WORK TO DO: Reproduce the listing below in its entirety. Change nothing.

COLLECTED DATA:
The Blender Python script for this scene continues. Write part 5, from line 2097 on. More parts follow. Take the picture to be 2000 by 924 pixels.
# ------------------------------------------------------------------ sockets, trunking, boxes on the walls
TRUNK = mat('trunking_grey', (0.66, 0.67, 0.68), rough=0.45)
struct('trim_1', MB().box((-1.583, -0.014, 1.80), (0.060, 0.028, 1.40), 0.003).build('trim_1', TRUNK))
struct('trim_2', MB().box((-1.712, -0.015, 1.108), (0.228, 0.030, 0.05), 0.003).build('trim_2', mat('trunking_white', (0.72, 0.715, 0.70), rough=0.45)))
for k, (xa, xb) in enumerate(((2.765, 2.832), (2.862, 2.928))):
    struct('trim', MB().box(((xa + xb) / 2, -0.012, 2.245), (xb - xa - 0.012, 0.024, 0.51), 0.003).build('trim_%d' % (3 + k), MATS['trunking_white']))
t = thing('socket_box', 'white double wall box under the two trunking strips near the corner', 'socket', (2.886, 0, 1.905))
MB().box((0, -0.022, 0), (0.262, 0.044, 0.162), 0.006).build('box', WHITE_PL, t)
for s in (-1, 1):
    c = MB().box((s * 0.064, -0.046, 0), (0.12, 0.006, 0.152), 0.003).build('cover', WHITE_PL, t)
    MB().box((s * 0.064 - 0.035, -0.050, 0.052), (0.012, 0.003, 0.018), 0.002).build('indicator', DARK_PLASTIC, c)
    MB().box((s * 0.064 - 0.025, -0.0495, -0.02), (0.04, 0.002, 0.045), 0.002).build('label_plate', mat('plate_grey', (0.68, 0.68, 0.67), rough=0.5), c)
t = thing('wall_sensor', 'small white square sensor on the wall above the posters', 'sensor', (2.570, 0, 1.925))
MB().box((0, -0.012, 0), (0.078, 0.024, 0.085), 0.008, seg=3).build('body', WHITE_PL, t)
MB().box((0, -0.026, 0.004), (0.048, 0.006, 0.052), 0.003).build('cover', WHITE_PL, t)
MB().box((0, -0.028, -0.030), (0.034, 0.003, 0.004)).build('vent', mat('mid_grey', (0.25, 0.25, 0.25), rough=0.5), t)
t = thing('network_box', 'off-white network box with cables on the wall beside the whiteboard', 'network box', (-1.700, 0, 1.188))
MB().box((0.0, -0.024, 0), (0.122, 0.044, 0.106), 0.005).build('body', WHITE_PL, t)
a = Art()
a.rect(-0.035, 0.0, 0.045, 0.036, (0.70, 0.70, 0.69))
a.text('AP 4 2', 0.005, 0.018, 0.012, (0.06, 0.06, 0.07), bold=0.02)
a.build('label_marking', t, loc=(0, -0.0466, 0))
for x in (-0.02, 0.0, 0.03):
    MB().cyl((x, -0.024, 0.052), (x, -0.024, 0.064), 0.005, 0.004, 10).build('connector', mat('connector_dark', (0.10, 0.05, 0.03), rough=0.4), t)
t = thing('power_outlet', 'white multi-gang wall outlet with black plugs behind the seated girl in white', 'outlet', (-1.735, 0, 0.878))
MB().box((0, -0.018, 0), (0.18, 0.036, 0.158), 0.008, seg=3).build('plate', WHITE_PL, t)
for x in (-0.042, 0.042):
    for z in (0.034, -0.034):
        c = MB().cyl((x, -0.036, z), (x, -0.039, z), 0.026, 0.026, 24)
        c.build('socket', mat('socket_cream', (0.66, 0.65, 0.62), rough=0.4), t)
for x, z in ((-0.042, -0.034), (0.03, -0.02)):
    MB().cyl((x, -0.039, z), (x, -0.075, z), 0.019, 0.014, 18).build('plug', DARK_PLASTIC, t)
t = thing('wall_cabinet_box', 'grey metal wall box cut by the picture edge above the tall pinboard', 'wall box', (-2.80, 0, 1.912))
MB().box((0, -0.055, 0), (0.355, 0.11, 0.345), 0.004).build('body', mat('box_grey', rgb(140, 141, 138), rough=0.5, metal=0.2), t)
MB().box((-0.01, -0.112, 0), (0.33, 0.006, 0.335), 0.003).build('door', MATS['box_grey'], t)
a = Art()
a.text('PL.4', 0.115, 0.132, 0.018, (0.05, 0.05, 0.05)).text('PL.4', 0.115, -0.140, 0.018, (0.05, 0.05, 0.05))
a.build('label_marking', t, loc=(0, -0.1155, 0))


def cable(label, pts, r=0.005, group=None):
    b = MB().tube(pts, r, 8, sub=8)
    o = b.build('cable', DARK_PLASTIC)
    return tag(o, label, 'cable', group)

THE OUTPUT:
The Blender Python script for this scene continues. Write part 5, from line 2097 on. More parts follow. Take the picture to be 2000 by 924 pixels.
# ------------------------------------------------------------------ sockets, trunking, boxes on the walls
TRUNK = mat('trunking_grey', (0.66, 0.67, 0.68), rough=0.45)
struct('trim_1', MB().box((-1.583, -0.014, 1.80), (0.060, 0.028, 1.40), 0.003).build('trim_1', TRUNK))
struct('trim_2', MB().box((-1.712, -0.015, 1.108), (0.228, 0.030, 0.05), 0.003).build('trim_2', mat('trunking_white', (0.72, 0.715, 0.70), rough=0.45)))
for k, (xa, xb) in enumerate(((2.765, 2.832), (2.862, 2.928))):
    struct('trim', MB().box(((xa + xb) / 2, -0.012, 2.245), (xb - xa - 0.012, 0.024, 0.51), 0.003).build('trim_%d' % (3 + k), MATS['trunking_white']))
t = thing('socket_box', 'white double wall box under the two trunking strips near the corner', 'socket', (2.886, 0, 1.905))
MB().box((0, -0.022, 0), (0.262, 0.044, 0.162), 0.006).build('box', WHITE_PL, t)
for s in (-1, 1):
    c = MB().box((s * 0.064, -0.046, 0), (0.12, 0.006, 0.152), 0.003).build('cover', WHITE_PL, t)
    MB().box((s * 0.064 - 0.035, -0.050, 0.052), (0.012, 0.003, 0.018), 0.002).build('indicator', DARK_PLASTIC, c)
    MB().box((s * 0.064 - 0.025, -0.0495, -0.02), (0.04, 0.002, 0.045), 0.002).build('label_plate', mat('plate_grey', (0.68, 0.68, 0.67), rough=0.5), c)
t = thing('wall_sensor', 'small white square sensor on the wall above the posters', 'sensor', (2.570, 0, 1.925))
MB().box((0, -0.012, 0), (0.078, 0.024, 0.085), 0.008, seg=3).build('body', WHITE_PL, t)
MB().box((0, -0.026, 0.004), (0.048, 0.006, 0.052), 0.003).build('cover', WHITE_PL, t)
MB().box((0, -0.028, -0.030), (0.034, 0.003, 0.004)).build('vent', mat('mid_grey', (0.25, 0.25, 0.25), rough=0.5), t)
t = thing('network_box', 'off-white network box with cables on the wall beside the whiteboard', 'network box', (-1.700, 0, 1.188))
MB().box((0.0, -0.024, 0), (0.122, 0.044, 0.106), 0.005).build('body', WHITE_PL, t)
a = Art()
a.rect(-0.035, 0.0, 0.045, 0.036, (0.70, 0.70, 0.69))
a.text('AP 4 2', 0.005, 0.018, 0.012, (0.06, 0.06, 0.07), bold=0.02)
a.build('label_marking', t, loc=(0, -0.0466, 0))
for x in (-0.02, 0.0, 0.03):
    MB().cyl((x, -0.024, 0.052), (x, -0.024, 0.064), 0.005, 0.004, 10).build('connector', mat('connector_dark', (0.10, 0.05, 0.03), rough=0.4), t)
t = thing('power_outlet', 'white multi-gang wall outlet with black plugs behind the seated girl in white', 'outlet', (-1.735, 0, 0.878))
MB().box((0, -0.018, 0), (0.18, 0.036, 0.158), 0.008, seg=3).build('plate', WHITE_PL, t)
for x in (-0.042, 0.042):
    for z in (0.034, -0.034):
        c = MB().cyl((x, -0.036, z), (x, -0.039, z), 0.026, 0.026, 24)
        c.build('socket', mat('socket_cream', (0.66, 0.65, 0.62), rough=0.4), t)
for x, z in ((-0.042, -0.034), (0.03, -0.02)):
    MB().cyl((x, -0.039, z), (x, -0.075, z), 0.019, 0.014, 18).build('plug', DARK_PLASTIC, t)
t = thing('wall_cabinet_box', 'grey metal wall box cut by the picture edge above the tall pinboard', 'wall box', (-2.80, 0, 1.912))
MB().box((0, -0.055, 0), (0.355, 0.11, 0.345), 0.004).build('body', mat('box_grey', rgb(140, 141, 138), rough=0.5, metal=0.2), t)
MB().box((-0.01, -0.112, 0), (0.33, 0.006, 0.335), 0.003).build('door', MATS['box_grey'], t)
a = Art()
a.text('PL.4', 0.115, 0.132, 0.018, (0.05, 0.05, 0.05)).text('PL.4', 0.115, -0.140, 0.018, (0.05, 0.05, 0.05))
a.build('label_marking', t, loc=(0, -0.1155, 0))


def cable(label, pts, r=0.005, group=None):
    b = MB().tube(pts, r, 8, sub=8)
    o = b.build('cable', DARK_PLASTIC)
    return tag(o, label, 'cable', group)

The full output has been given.